Hi – my name is Thomas – and I’m currently addicted to the show House of Cards.
It’s funny how life and art can rhyme. I developed algorithms to predict if new innovations will survive or fail. They are really, really accurate and corporations – usually huge ones – that launch new innovations all the time and use my analyses in their due diligence. But this isn’t about how awesome I think these models are, or whether you believe me. It’s not a thinly veiled attempt to convince you. Rather, something weird can happen in my line of work – something I wanted to share.
When I meet someone new, I’d say 98% of people are highly skeptical. Emphasis on “highly.” Skepticism is a sign of intelligence. However given enough unimpeachable evidence, around 80% of folks eventually decide to use my models.
This leaves roughly 18% of people (1) convinced my stuff works, but (2) not interested in using it. That is, they know the models are more accurate than they are but, instead of embracing the chance to improve their innovation results, they run for the hills.
The question is “why?” Why would someone – someone who truly believes a tool can significantly improve their innovation results – walk the other way? Who in their right mind turns down a yield improvement? Higher growth? Less failure? More success?
Yet – these people exist.
Some feel personally threatened by the idea that algorithms can do what mine do. It can be a little bruising to their ego, but those people usually embrace the models once they realize there’s no real threat. The models don’t replace decision-makers, they just make good decision-makers even better.
Others – who I’m really writing about today – just don’t like what the models say about their pet projects. A conflict arises if my models predict an innovation will fail, and the business leader knows we’re probably right, but the leader feels it’s too politically inconvenient to pivot or change plans. Emphasis on “politically.”
In other words, they’d rather take the path of least resistance and fund a project, knowing it will die, because they feel the political wheels are already in motion. It’s the moral equivalent of burning shareholder money while having your coworkers walk the plank towards a pool of sharks. Meanwhile, too often leaders also start glancing around for a lifeboat while subordinates march dutifully into the abyss.

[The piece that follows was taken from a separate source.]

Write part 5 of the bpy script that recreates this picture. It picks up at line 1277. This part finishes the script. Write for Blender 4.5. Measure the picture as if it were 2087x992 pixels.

Apart from the obvious, what these leaders need to hear is: a few years from now the only thing anyone will remember is whether your projects succeeded or failed. The short-term political inconveniences of today will be forgotten tomorrow, leaving only the final results of each innovation bet. Leaders need to fight the good fight now, even if politically messy, or their careers may be forever held back by the steaming pile of rot they leave behind unless the right pivots are made. No amount of rowing can distance a leader enough from the stench. Rivals will find it too easy to use the defeats against them, and their reputations may be forever tainted with a whiff of incompetence. Sailing against the wind with a bunch of corpses is a bad career strategy. It will come back to bite them whether they like it or not and they’ll grow weary from trying to spin the carnage as a “win.” Nobody remembers excuses, everyone remembers results.
On the flip side, leaders in big companies only need a few wins. If they suck it up and make the right pivots up front, however politically inconvenient, they can ride on the coattails of those wins for at least a decade and possibly earn a spot in the highest echelons. It may take a lot of discipline, but in the game of innovation victory goes to leaders who make tough decisions today to ensure the best results tomorrow.
The alternative is a house of cards.